作品概要
《キリストの変容》は、画家のアントニオ・ヴァッシラッキによって制作された作品。制作年は?年から?年で、?に所蔵されている。

テーマについて
《キリストの変容》は、キリスト教芸術にとって大きな意味があるテーマであった。全ての東方教会において重要視され、いくつかの教会では最も人々の心を打つ場面として扱っている。
それはキリストと三人の使徒が祈るために山に行ったところ、キリストが眩い光を出して輝き始め、彼の近くに預言者モーゼとイリヤが現れた。キリストは彼らと語り、父なる神と思われる空からの声で「私の愛する子よ」とキリストが呼ばれたと伝えられる場面である。
そのことを祝う『主の顕栄祭』は東方正教会で少なくとも6世紀には始まっていた。正教会において12の主要な祭りの一つであり、例えばロシア正教会のほとんどで、これをテーマにした絵画がある。西方の教会では、この祭りは一般的ではなく、日付を決めて祝われることもあまりなかったが、ローマ教皇カリストゥス3世の命により、1456年ベオグラード包囲戦を記念して8月6日に祭りを行うこととなった。
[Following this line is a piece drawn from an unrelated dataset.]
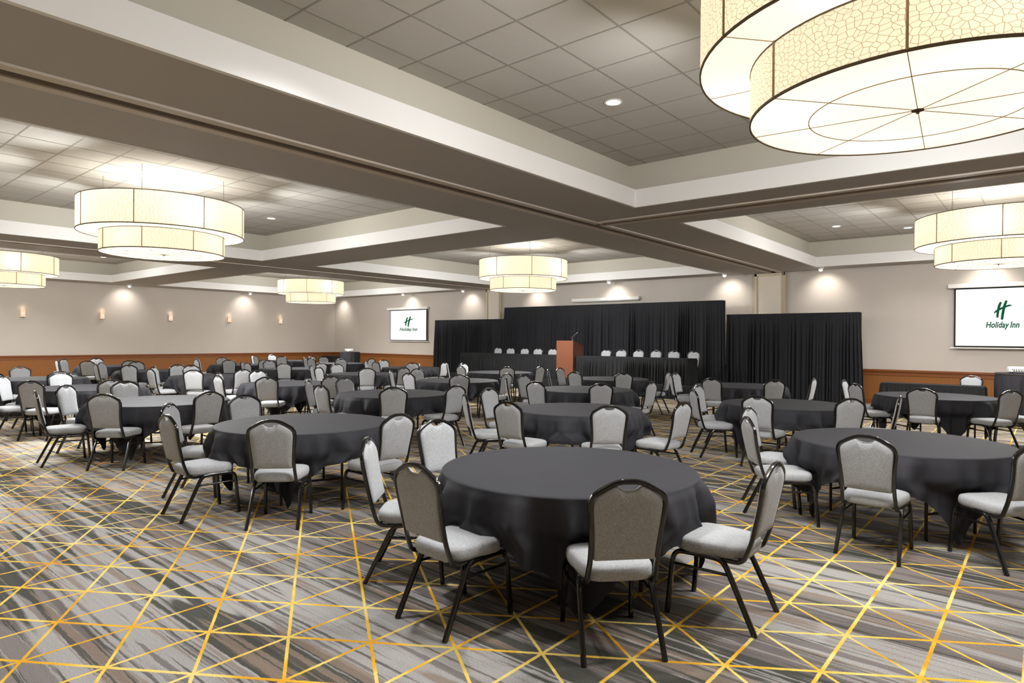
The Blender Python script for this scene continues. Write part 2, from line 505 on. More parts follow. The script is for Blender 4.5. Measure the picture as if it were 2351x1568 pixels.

一般的にはこの場面は、三種類の人物が画面の二つのパートに配置される。上部にキリストと預言者、下部に弟子である使徒。上は荘厳、静的で穏やか、下では弟子がひっくり返り、のたうちまわっており、かたや睡眠状態、かたや恐怖に陥っている様子である。東方での描写では、預言者たちはごつごつした岩肌の頂上にマウンテン・ゴートのように安定した様子で立っており、キリストはまた別の頂上に立っているか、彼ら二人の間に浮かんでいる。三人とも浮かんだり、一条の雲に立っている場合もある。西方でも同じような並びで描写される。しかし、中世になると西ヨーロッパのアーティストたちは、もっと自身の生活環境に近い現実味のあるものを探求したが、山の描写に苦労した。イタリアのどこかの谷にいるような設定で、キリストを使徒たちの数メートル高い場所に配置したものの、ナポリにあるベリーニによる作品やヴェニスのコッレール博物館の収蔵品はどちらも、不十分な出来上がりとなっている。
解決策の一つは、中世の絵にいくつか見られ、のちのルネッサンスでよく描かれたように、キリストと使徒が地上から離れ浮かんでいるようにすることであった。ペルジーノやその弟子のラファエロを含むアーティストたちが、その方法で描いた。ラファエロの遺作で、バチカン美術館にある《キリストの変容》(1520)は、西欧でこれを題材にした作品の中でも最も重要であることは間違いない。